→ Task prompt
Skip the pictures. Repeat everything else in the records word for word.

→ Entries supplied

_ _ _ _ _

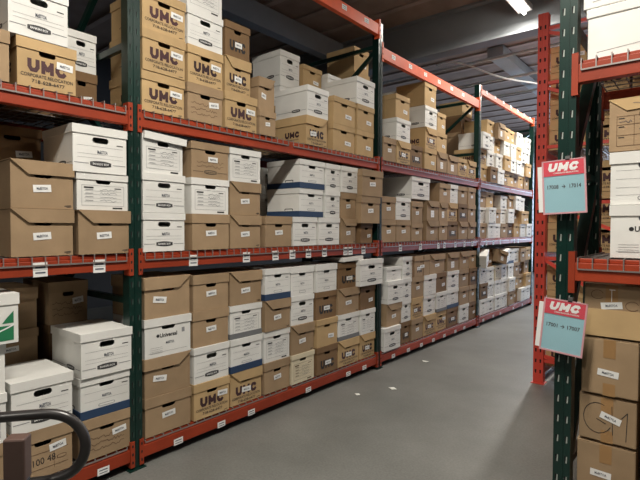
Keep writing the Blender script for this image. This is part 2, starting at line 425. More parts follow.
# kraft printed
r = proto('M', 'tan', 'tan', lidh=.055); umc_print(r); sticker(r, .092, .140, -.05); look('M', 'kraft logo-printed box')
r = proto('P', 'tan', 'tan', flap=1); umc_print(r, 0, .085); sticker(r, .0, .100, -.05); look('P', 'kraft slant-flap logo box')
r = proto('Q', 'tan', 'tan', flap=-1); umc_print(r, 0, .085); sticker(r, -.05, .100, .05); look('Q', 'kraft slant-flap logo box')
r = proto('K', 'kraft', 'kraft'); sticker(r, .0, .115, .06); look('K', 'plain kraft lidded box')
r = proto('T', 'tan', 'tan', lidh=.05); sticker(r, .055, .085, -.06); look('T', 'pale kraft lidded box')
r = proto('R', 'brown', 'brown', lidh=.055); sticker(r, .06, .09, .08); look('R', 'dark kraft lidded box')
r = proto('L', 'kraft', 'kraft', flap=1); sticker(r, -.005, .105, .07)
mb = MB(); f = FR(mb); f.rect(W0/2-.033, .018, .034, .004, 'ink', 1, .12); f.rect(W0/2-.028, .012, .022, .003, 'ink', 1, .12); mb.build('size_print', r); look('L', 'kraft slant-flap box')
r = proto('J', 'kraft', 'kraft', flap=-1); sticker(r, -.055, .110, -.14); look('J', 'kraft slant-flap box')
r = proto('H', 'kraft', 'kraft'); sticker(r, .075, .130, .10)
mb = MB(); f = FR(mb)
for k in range(3): f.scribble(-.01, .12-k*.033, .23, .022, 'brownink', 11+k, 1, .0028, 22)
mb.build('handwriting', r, label='handwritten marker notes'); look('H', 'kraft box with handwriting')
r = proto('O', 'kraft', 'kraft', lidh=.05); sticker(r, .02, .135, .0, .08, .036)
mb = MB(); f = FR(mb); f.lens(0, .045, .10, .028, 'ink'); f.lens(0, .045, .086, .018, 'kraft', 1.4); f.text('BANKERS BOX', 0, .045, .074, .009, 'ink', 1.8, .01)
for k in range(2): f.scribble(0, .115-k*.03, .22, .02, 'brownink', 31+k, 1, .0022, 20)
f.line(-.14, .045, -.06, .045, .002, 'ink'); f.line(.06, .045, .14, .045, .002, 'ink')
mb.build('printed_logo', r, label='oval printed outline badge'); look('O', 'kraft box with oval badge')
r = proto('X', 'kraft', 'kraft'); sticker(r, .075, .140, .10)
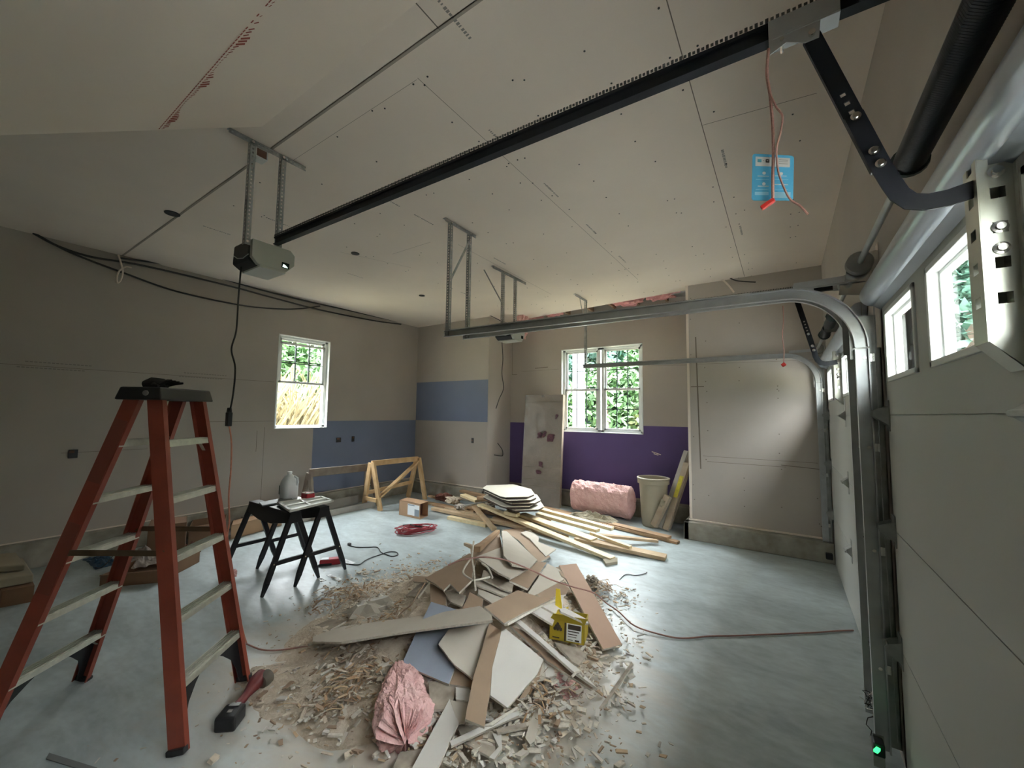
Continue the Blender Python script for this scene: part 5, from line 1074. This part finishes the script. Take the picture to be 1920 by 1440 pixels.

_ _ _ _ _

→ Reply
Keep writing the Blender script for this image. This is part 2, starting at line 425. More parts follow.
# kraft printed
r = proto('M', 'tan', 'tan', lidh=.055); umc_print(r); sticker(r, .092, .140, -.05); look('M', 'kraft logo-printed box')
r = proto('P', 'tan', 'tan', flap=1); umc_print(r, 0, .085); sticker(r, .0, .100, -.05); look('P', 'kraft slant-flap logo box')
r = proto('Q', 'tan', 'tan', flap=-1); umc_print(r, 0, .085); sticker(r, -.05, .100, .05); look('Q', 'kraft slant-flap logo box')
r = proto('K', 'kraft', 'kraft'); sticker(r, .0, .115, .06); look('K', 'plain kraft lidded box')
r = proto('T', 'tan', 'tan', lidh=.05); sticker(r, .055, .085, -.06); look('T', 'pale kraft lidded box')
r = proto('R', 'brown', 'brown', lidh=.055); sticker(r, .06, .09, .08); look('R', 'dark kraft lidded box')
r = proto('L', 'kraft', 'kraft', flap=1); sticker(r, -.005, .105, .07)
mb = MB(); f = FR(mb); f.rect(W0/2-.033, .018, .034, .004, 'ink', 1, .12); f.rect(W0/2-.028, .012, .022, .003, 'ink', 1, .12); mb.build('size_print', r); look('L', 'kraft slant-flap box')
r = proto('J', 'kraft', 'kraft', flap=-1); sticker(r, -.055, .110, -.14); look('J', 'kraft slant-flap box')
r = proto('H', 'kraft', 'kraft'); sticker(r, .075, .130, .10)
mb = MB(); f = FR(mb)
for k in range(3): f.scribble(-.01, .12-k*.033, .23, .022, 'brownink', 11+k, 1, .0028, 22)
mb.build('handwriting', r, label='handwritten marker notes'); look('H', 'kraft box with handwriting')
r = proto('O', 'kraft', 'kraft', lidh=.05); sticker(r, .02, .135, .0, .08, .036)
mb = MB(); f = FR(mb); f.lens(0, .045, .10, .028, 'ink'); f.lens(0, .045, .086, .018, 'kraft', 1.4); f.text('BANKERS BOX', 0, .045, .074, .009, 'ink', 1.8, .01)
for k in range(2): f.scribble(0, .115-k*.03, .22, .02, 'brownink', 31+k, 1, .0022, 20)
f.line(-.14, .045, -.06, .045, .002, 'ink'); f.line(.06, .045, .14, .045, .002, 'ink')
mb.build('printed_logo', r, label='oval printed outline badge'); look('O', 'kraft box with oval badge')
r = proto('X', 'kraft', 'kraft'); sticker(r, .075, .140, .10)
Continue the Blender Python script for this scene: part 5, from line 1074. This part finishes the script. Take the picture to be 1920 by 1440 pixels.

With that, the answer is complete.